I did a yoga workshop this morning and I’m feeling extremely well-exercised and virtuous. And I think between the teacher and props, I’ve finally found a way to work on downward dog without my hands and wrists killing me. Yay for exercise!

It’s 9:50 am on Sunday morning and I’m on my second glass of wine. Why? Well, I have my first Skype date at 10 this morning and I’m so nervous! I’m also super excited to see my boy, but mostly nervous about possibly getting naked and trying to be sexy. It is 10 pm where he is tonight, so I figure I’m just drinking on Jakarta time.

Thanks all! It went well, we couldn’t get the sound to work, so we just IM’ed with the video on. It was so nice just to be able to see his face and interact in real time. Didn’t get dirty, because he was paranoid “they” might be monitoring his internet usage. Now, I just have to try not to let the weepies start. I can’t help it, I miss him!

Awww! Glad it went ok. And the weepies are allowed!

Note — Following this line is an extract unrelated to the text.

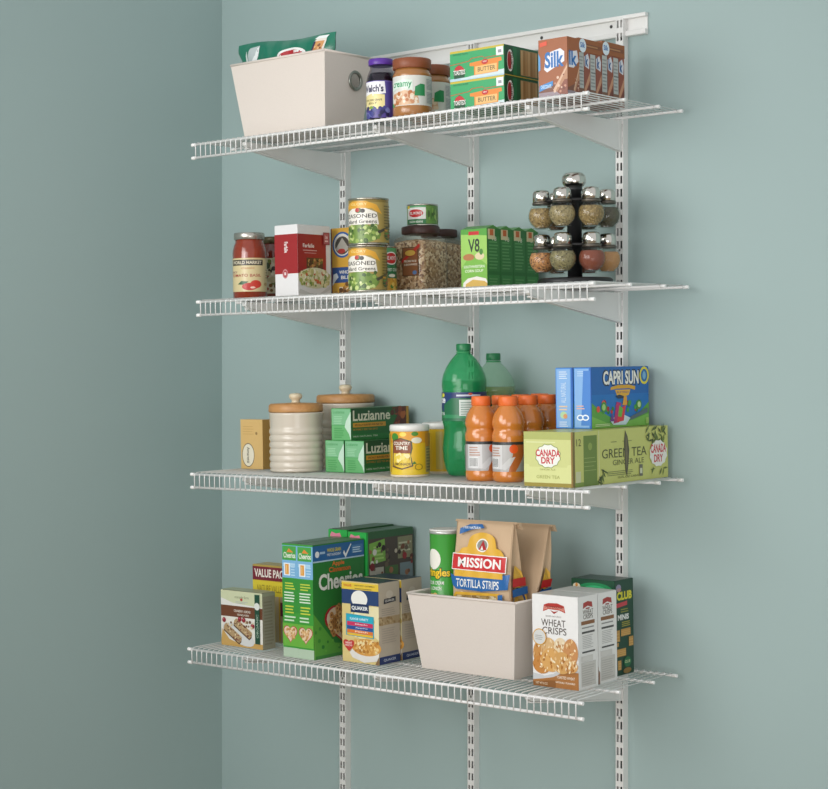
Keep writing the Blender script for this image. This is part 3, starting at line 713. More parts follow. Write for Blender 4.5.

(Pro tip for the future if you get to: a headset with a flexible mic. Close enough for whispers to be audible to the other person, not close enough that all you can hear is breathing:) )

we’ve sprung forward.

i’m watching you’ve got mail.  i forgot how old this movie is! tom hanks is so thin, and meg ryan’s face isn’t all plastic surgeried.  the main characters are IMing on something that looks like AOL. lulz.  it’s so awkward watching the characters type their thoughts because they’re making all these exaggerated gestures while typing.

in other news, my cat seems to still be a little constipated. >_> i know you wanted to know.

They have this stuff called Cat Lax that you can get from the vet, maybe even at the pet store. I rushed my little jerk to the vet on christmas eve one year because he was acting all weird, turned out he just needed to poop. One enema and $250 later, they sent me home with the Cat Lax to prevent future wallet draining. Works like a charm.

You Got Mail!!!!  That is my sick movie….or rather, it was my sick movie when I had VHS at my parents house.

As for AIM… it has been so long, but I still get a big ole grin on my face anytime I hear that little noise that indicates someone has instant messaged you.